Real Estate

Ellis Act and AirBNB reactions

Supervisor Scott Wiener wants granny units to be out in the open, photo: courtesy scott wiener


San Francisco Supervisor David Campos is pushing legislation that would increase the amount of money landlords must pay tenants under the Ellis Act. Currently, landlords must pay displaced tenants $5,265 each, plus additional penalties if the tenants are elderly or disabled. Campos’s plan would force the landlord to pay the difference between the current rent and two years’ worth of the market-rate rent for that unit, which could cost landlords tens of thousands more than they would pay under existing Ellis Act eviction penalties.

Meanwhile, the California Apartment Association complains that legislation that has been introduced in the state legislature would “allow local jurisdictions to prohibit rental property owners from selling or converting their buildings. This would force rental property owners to stay in business even if they are losing money.”


The short-term rental service AirBNB is getting some of its users in hot water. AirBNB, which allows people to rent out their homes — owner-occupied or rentals — has made some good extra cash for folks who have a room or a home available, but renters are finding that they can fall afoul of many rental agreements, the San Francisco Chronicle reports.

The website for attorney David Wasserman, who represents many landlords, states that “Current San Francisco law prohibits short term rentals of less than 32 days, and no-subletting clauses in apartment leases prohibit residents from re-renting to others, nightly or otherwise.

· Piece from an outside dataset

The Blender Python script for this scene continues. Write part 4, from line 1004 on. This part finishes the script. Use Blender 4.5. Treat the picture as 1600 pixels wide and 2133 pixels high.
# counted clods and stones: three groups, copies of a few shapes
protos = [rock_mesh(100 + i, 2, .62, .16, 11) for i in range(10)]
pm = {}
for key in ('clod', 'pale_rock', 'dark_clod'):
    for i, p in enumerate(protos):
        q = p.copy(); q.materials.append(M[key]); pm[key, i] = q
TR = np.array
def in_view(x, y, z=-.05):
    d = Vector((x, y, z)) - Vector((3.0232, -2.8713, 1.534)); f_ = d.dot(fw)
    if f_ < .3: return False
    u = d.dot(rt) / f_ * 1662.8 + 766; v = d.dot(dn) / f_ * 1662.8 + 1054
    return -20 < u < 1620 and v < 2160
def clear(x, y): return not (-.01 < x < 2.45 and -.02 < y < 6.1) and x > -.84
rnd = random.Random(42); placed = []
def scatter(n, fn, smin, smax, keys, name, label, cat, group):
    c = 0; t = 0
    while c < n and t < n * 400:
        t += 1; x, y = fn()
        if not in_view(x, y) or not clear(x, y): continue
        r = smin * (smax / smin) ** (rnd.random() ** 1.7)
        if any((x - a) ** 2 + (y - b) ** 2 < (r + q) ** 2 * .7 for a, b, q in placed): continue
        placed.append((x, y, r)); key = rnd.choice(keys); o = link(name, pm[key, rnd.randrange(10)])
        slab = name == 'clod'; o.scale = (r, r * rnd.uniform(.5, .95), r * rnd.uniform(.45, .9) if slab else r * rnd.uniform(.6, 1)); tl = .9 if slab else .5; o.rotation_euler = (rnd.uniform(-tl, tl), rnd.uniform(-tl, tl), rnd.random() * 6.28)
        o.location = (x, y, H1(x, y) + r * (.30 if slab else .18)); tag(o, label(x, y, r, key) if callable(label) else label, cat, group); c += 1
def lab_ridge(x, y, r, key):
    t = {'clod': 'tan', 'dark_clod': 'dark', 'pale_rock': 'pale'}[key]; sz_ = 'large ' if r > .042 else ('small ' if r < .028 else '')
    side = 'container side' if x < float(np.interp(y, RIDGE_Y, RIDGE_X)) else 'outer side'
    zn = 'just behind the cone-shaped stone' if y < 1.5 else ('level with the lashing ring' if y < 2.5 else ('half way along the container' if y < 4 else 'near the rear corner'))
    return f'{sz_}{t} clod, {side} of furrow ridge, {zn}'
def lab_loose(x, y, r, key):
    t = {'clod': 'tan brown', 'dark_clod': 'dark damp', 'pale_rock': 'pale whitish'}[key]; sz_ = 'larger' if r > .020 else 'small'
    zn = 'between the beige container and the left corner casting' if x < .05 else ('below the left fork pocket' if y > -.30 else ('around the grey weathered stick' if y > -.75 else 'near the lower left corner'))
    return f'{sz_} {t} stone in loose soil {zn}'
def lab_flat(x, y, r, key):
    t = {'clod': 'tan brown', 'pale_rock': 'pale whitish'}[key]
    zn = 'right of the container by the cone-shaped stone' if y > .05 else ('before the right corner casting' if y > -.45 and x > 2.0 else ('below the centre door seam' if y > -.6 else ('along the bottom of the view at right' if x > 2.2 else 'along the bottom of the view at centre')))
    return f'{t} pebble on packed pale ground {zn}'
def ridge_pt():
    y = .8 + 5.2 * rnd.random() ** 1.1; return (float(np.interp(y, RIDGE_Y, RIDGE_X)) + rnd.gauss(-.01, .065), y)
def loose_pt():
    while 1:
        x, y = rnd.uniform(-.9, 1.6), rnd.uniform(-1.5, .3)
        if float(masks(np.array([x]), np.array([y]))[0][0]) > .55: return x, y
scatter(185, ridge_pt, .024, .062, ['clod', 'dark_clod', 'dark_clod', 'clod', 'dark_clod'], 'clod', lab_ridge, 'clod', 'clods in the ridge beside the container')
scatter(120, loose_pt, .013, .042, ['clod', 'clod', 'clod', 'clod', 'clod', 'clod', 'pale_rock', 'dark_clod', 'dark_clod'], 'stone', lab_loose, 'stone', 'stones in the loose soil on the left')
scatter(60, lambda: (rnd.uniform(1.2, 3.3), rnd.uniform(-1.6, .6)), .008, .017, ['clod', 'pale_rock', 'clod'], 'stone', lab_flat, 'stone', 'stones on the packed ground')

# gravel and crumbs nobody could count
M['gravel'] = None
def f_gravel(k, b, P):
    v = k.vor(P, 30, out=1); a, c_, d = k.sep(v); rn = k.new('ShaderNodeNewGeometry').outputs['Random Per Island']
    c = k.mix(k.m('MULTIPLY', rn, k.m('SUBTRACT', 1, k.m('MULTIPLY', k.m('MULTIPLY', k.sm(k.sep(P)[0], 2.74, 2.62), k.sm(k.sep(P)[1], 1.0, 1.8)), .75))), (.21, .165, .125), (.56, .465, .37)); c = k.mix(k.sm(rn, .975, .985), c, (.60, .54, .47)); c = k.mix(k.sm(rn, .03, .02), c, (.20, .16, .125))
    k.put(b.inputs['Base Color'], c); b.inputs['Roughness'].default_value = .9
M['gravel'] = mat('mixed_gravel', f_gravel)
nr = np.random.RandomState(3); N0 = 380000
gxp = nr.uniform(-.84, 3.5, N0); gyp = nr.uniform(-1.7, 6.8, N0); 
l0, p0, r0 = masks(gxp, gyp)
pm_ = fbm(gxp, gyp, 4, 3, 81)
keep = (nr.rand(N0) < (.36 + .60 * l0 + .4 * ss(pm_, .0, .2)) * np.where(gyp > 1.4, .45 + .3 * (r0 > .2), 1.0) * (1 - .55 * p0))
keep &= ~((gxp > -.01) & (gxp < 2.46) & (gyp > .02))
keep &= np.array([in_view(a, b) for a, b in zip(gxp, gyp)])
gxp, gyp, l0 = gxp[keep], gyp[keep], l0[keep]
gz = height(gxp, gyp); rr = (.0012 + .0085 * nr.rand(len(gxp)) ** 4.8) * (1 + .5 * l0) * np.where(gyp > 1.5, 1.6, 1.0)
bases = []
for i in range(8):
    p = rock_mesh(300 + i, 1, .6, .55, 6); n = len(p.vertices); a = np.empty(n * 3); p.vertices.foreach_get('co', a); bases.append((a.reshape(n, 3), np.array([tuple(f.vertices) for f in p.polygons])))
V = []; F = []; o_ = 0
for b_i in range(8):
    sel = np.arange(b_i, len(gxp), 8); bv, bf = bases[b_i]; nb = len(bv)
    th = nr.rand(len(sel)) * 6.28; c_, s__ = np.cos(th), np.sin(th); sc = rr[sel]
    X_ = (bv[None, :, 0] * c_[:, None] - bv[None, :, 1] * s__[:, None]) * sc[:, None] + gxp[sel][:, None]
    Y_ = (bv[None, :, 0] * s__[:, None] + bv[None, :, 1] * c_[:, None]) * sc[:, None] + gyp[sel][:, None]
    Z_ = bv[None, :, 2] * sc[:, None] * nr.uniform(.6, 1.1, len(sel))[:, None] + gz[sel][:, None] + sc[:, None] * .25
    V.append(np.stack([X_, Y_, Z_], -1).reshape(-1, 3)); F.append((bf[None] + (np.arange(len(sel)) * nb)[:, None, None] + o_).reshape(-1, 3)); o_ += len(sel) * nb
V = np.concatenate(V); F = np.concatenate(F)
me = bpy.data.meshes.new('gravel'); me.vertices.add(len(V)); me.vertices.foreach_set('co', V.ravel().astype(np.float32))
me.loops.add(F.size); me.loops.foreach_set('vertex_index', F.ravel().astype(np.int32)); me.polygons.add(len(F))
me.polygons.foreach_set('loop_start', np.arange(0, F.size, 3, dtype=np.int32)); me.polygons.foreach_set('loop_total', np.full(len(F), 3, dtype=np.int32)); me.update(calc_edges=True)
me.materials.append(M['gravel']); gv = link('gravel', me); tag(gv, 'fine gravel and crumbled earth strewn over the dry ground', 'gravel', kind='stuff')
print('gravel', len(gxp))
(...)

However, many tenants might not know that by using apartment-sharing websites to generate additional income, they could be violating their lease and several local laws, jeopardizing their housing in the process.”

As a result, those tenants are frequently surprised when they get an eviction notice. Landlords of rent-controlled apartments feel particularly put out, being forced to rent below market rate only to find their tenants making premium rents off their properties.

But things could be worse. The New York Post reports on Manhattanite Ari Teman, who used AirBNB to rent out his apartment while he left town for a wedding, only to return home unexpectedly to find that a “rowdy sex party” was taking place, ultimately costing $67,000 in damages to his home.


San Francisco doubled the amount of money it lends to low- and moderate-income first-time homebuyers as part of its efforts to keep them in the city. On March 17, Mayor Lee announced the down payment loan maximums would increase from $100,000 to $200,000; the loans do not need to be paid back for 40 years or until the resale of the home.

The Down Payment Assistance Loan Program “has assisted many working families in our city and will continue to support our diverse workforce that is so critical to our economy,” said Mayor Lee.

For details on the program and application instructions, visit


The city’s Plann-ing Commission gave the green light to proposed legislation by Supervisor David Chiu to legalize so-called “granny units” or in-law units, secondary units in homes that are rented out. The commission also okayed District 8 Supervisor Scott Wiener’s plan to allow Castro homeowners to create new granny units.

Granny units have often been built illegally, as homeowners sought to earn money from unused garages, attics, ground-floor storage, and other available spaces. There are believed to be between 30,000 and 40,000 illegal granny units in San Francisco.

Chiu’s plan would allow up to one legalized unit in single-family homes and would not allow the units to be subdivided or condominiumized. Owners of currently illegal units who wish to find out if they can make the transition will have a yet-to-be-created screening process to use without being penalized for inquiring.

Wiener said his legislation “will create a low-impact path for more affordable housing options in the Castro, as in-law units are the most affordable kind of non-subsidized housing. In-law units also tend to be more accessible for individuals with mobility challenges, including seniors.”


File this in the “thanks, Sherlock” category, but a report finds that San Francisco was one of the top three cities in the country for house price increases. Las Vegas, Los Angeles and San Francisco each had gains of more than 20 percent during 2013. According to the S&P Dow Jones Indices, pricing in all three of those cities decelerated a bit at the end of the year.

However, Pacific Union reported that San Francisco wasn’t even the best performing of its eight Bay Area regions. Four other regions (led by Napa with its 34 percent increase in 2013) had larger increases than San Francisco.


Julia Hartz, the co-founder of online ticketing service Eventbrite, says that even tech companies are having trouble because of San Francisco’s high rents. “I just signed a lease that made me want to throw up,” Hartz told the Business Insider.